Doug Robinson: BYU's Ed Eyestone is in for the long run

Published: Tuesday, May 27 2014 3:50 p.m. MDT

BYU track coach Ed Eyestone sings spoof to 2012 team

“Coach Eyestone does uniquely well maximizing talent,” says Jon Kotter, a walk-on who was cut twice before making the team and going on to become one of the school’s fastest at 10,000 meters. “He takes kids who weren’t that great in high school and turns them into national-class runners.”

Undoubtedly such success led to a promotion last summer. After years of mulling the change, BYU athletic director Tom Holmoe, a former NFL player who is also a knowledgeable track fan, restructured the entire track and field program. He combined the men’s and women’s programs and appointed Eyestone as director of track and field, which means he will oversee the entire track program while also continuing to coach male distance runners. Other schools have combined their programs, largely because it has at least one advantage. Separate men’s and women’s teams are limited to three full-time coaches to cover sprints, distance running, hurdles, relays, jumping and throwing events. With the programs combined, they have six coaches who will work with both men and women.

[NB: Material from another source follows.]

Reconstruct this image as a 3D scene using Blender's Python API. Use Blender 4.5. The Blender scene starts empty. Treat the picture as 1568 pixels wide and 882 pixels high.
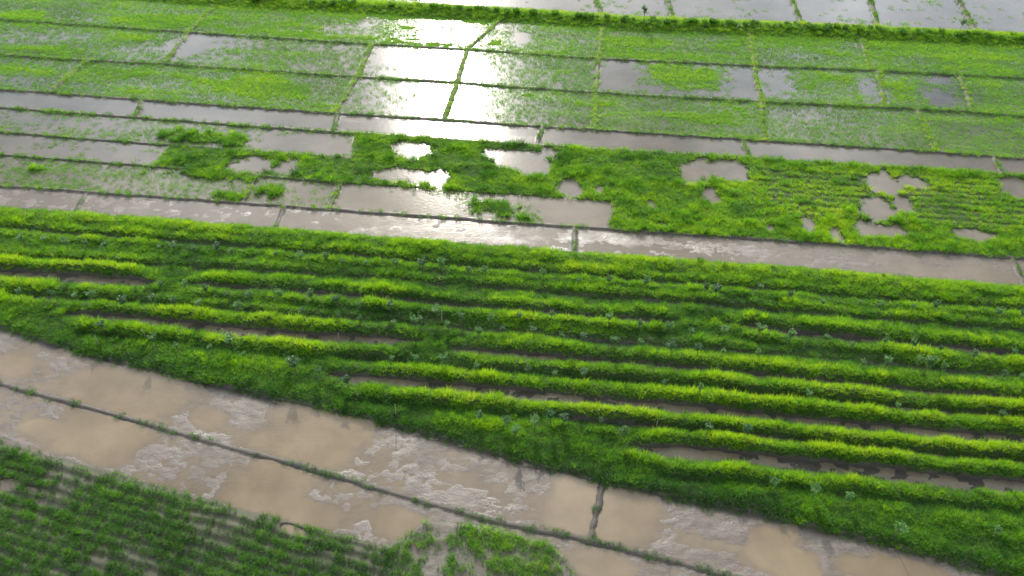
import bpy, math, numpy as np
from mathutils import Vector
rng=np.random.default_rng(7)
# ------------------------------------------------------------------ image pixels to ground
H=60.0; F=1211.0; PITCH=math.radians(41.7)
cP,sP=math.cos(PITCH),math.sin(PITCH)
def G(px,py):
    """image pixel -> ground metres, cast through the camera onto the ground plane"""
    b=441-py; t=H/(F*sP-b*cP)
    return ((px-784)*t,(F*cP+b*sP)*t)
A=math.radians(6.9); cA,sA=math.cos(A),math.sin(A)
A2=math.radians(16.6)
tab=rng.random((256,256))
def vn(x,y):
    xf=np.floor(x); yf=np.floor(y); fx=x-xf; fy=y-yf
    ix=xf.astype(np.int64)&255; iy=yf.astype(np.int64)&255
    fx=fx*fx*(3-2*fx); fy=fy*fy*(3-2*fy); ix1=(ix+1)&255; iy1=(iy+1)&255
    a=tab[ix,iy]*(1-fx)+tab[ix1,iy]*fx; b=tab[ix,iy1]*(1-fx)+tab[ix1,iy1]*fx
    return a*(1-fy)+b*fy
def fbm(x,y,o=4,s=0.0):
    r=0;a=1;n=0
    for i in range(o):
        r=r+a*vn(x*2**i+17.3*i+s,y*2**i+5.7*i+s*1.7); n+=a; a*=.55
    return r/n
def sst(a,b,x):
    t=np.clip((x-a)/(b-a),0,1); return t*t*(3-2*t)
def line(pts):
    w=np.array([G(*p) for p in pts]); xs,ys=w[:,0],w[:,1]
    def f(X):
        r=np.interp(X,xs,ys)
        s0=(ys[1]-ys[0])/(xs[1]-xs[0]); s1=(ys[-1]-ys[-2])/(xs[-1]-xs[-2])
        r=np.where(X<xs[0],ys[0]+(X-xs[0])*s0,r); r=np.where(X>xs[-1],ys[-1]+(X-xs[-1])*s1,r)
        return r
    return f
L0=line([(0,-30),(300,-3),(500,8),(800,24),(985,37),(1250,47),(1568,62)])
B1=line([(0,30),(250,47),(570,68),(715,76),(917,90),(1155,101),(1330,108),(1568,120)])
B2=line([(0,84),(135,93),(250,98),(550,118),(700,127),(912,142),(1165,156),(1350,165),(1490,172),(1568,179)])
B3=line([(0,138),(75,142),(215,153),(515,174),(680,184),(828,194),(910,199),(1140,214),(1430,233),(1568,244)])
B4=line([(0,165),(215,181),(515,203),(820,223),(1145,243),(1530,267),(1568,270)])
B5=line([(0,203),(200,218),(400,233),(540,243),(1568,312)])
B6=line([(0,238),(200,252),(380,268),(520,280),(900,306),(1568,352)])
B7=line([(0,285),(130,294),(435,316),(880,348),(1200,369),(1568,396)])
B8=line([(0,320),(120,329),(420,353),(880,389),(1200,411),(1568,444)])
B9=line([(0,503),(100,535),(235,570),(400,608),(600,652),(800,708),(930,745),(1100,778),(1300,820),(1400,846),(1568,890)])
MC=line([(0,588),(150,628),(350,685),(450,710),(600,755),(750,797),(900,828),(1000,852),(1120,884)])
B10=line([(0,676),(150,717),(330,768),(480,808),(600,838),(650,798),(720,800),(840,830),(890,884)])
def pdist(X,Y,pl,md):
    w=[G(*p) for p in pl]; d=np.full(X.shape,99.0)
    xs=[p[0] for p in w]; ys=[p[1] for p in w]
    m=(X>min(xs)-md)&(X<max(xs)+md)&(Y>min(ys)-md)&(Y<max(ys)+md)
    if not m.any(): return d
    x=X[m];y=Y[m];dd=np.full(x.shape,99.0)
    for (a,b) in zip(w[:-1],w[1:]):
        vx,vy=b[0]-a[0],b[1]-a[1]; L=vx*vx+vy*vy
        t=np.clip(((x-a[0])*vx+(y-a[1])*vy)/L,0,1)
        dd=np.minimum(dd,np.hypot(x-a[0]-t*vx,y-a[1]-t*vy))
    d[m]=dd; return d
def ell(X,Y,e,ang=A,nz=None,p=2.0):
    cx,cy,rx,ry=e[:4]; c=G(cx,cy); r1=abs(G(cx+rx,cy)[0]-c[0]); r2=(G(cx,cy-ry)[1]-G(cx,cy+ry)[1])/2
    R=max(r1,r2)*1.8+.5; v=np.full(X.shape,-9.0)
    m=(abs(X-c[0])<R)&(abs(Y-c[1])<R)
    if m.any():
        x=X[m]-c[0];y=Y[m]-c[1];u=x*math.cos(ang)-y*math.sin(ang);w=x*math.sin(ang)+y*math.cos(ang)
        v[m]=1-(abs(u/r1)**p+abs(w/r2)**p)**(1/p)+(0 if nz is None else nz[m])
    return v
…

Certainly the Eyestone name will carry some cachet for the team, which will aid recruiting. “Ed Eyestone is kind of a legend in running because he was so good for so long,” says Bob Wood, Eyestone’s former agent who has been a behind-the-scenes force in running circles for decades. “You say his name and almost everyone knows that one.”

Eyestone comes from an accomplished, educated and bright family. His parents, Bob and Virginia, earned post-graduate degrees. So did all five of their children, who excelled in school and won scholarships for writing, music, drama and athletics. As noted in the book, “Trials and Triumphs,” the Eyestone children went on to become singers, architects, actors, writers, musicians, beauty queens and runners.

The Eyestone name is the literal translation of the original German name “Augenstein.” Virginia’s ancestors were Mormon pioneers. Eyestone explains it as only a runner would: “My mom’s side all hoofed it across the plains. Most notably, Edward Shields Reid, who was born in Wales and came across the plains in 1861 at the age of 2, much of it astride his father Edward Reid’s shoulders. Apparently, the Reids are known for their endurance.”

Eyestone began running at the age of 13 in 1974 and, except for a two-year break he took to serve an LDS Church mission in Portugal, he didn’t stop racing until 2000, at the age of 39. Think of the mileage he has put on those legs: He averaged 60-70 miles a week in high school, 80-90 miles a week in college and 100 miles a week as a professional, taking only about three weeks off annually. That adds up to nearly 100,000 miles, not counting the less-intense training he did in junior high. If he had run in a straight line, he would have circled the earth four times.

There were 10 All-American citations, four NCAA championships, two Olympic berths, one world track championship, nine World Cross Country Championships and an American collegiate record for 10,000 meters. He was five times the U.S. Road Racer of the Year. He ranked among the top American marathoners for nine years and among the top 10,000-meter runners for eight. He won many of the nation's biggest road races — Bay to Breakers in San Francisco, Peach Tree in Atlanta, Lilac Bloomsday in Spokane and the Twin Cities Marathon. He was second in the Chicago Marathon, second in the Olympic trials marathon (twice), second in Bay to Breakers. He ran in virtually every country in Europe, as well as cities in Australia, the Far East, Russia, South America and Central America.

He competed professionally for about 15 years, running at a top level until he was nearly 40, a remarkable feat given the pounding a distance runner’s body takes. He had a shoe contract with Reebok that provided the financial stability to pursue the sport professionally and pick his races judiciously, which probably helped him remain healthy and prolong his career.

“I stretched it out for a while,” he says. “It was my life. I’ve never faulted anyone for competing past their prime. So what? If you can still do something better than 99 percent of the population, do it.”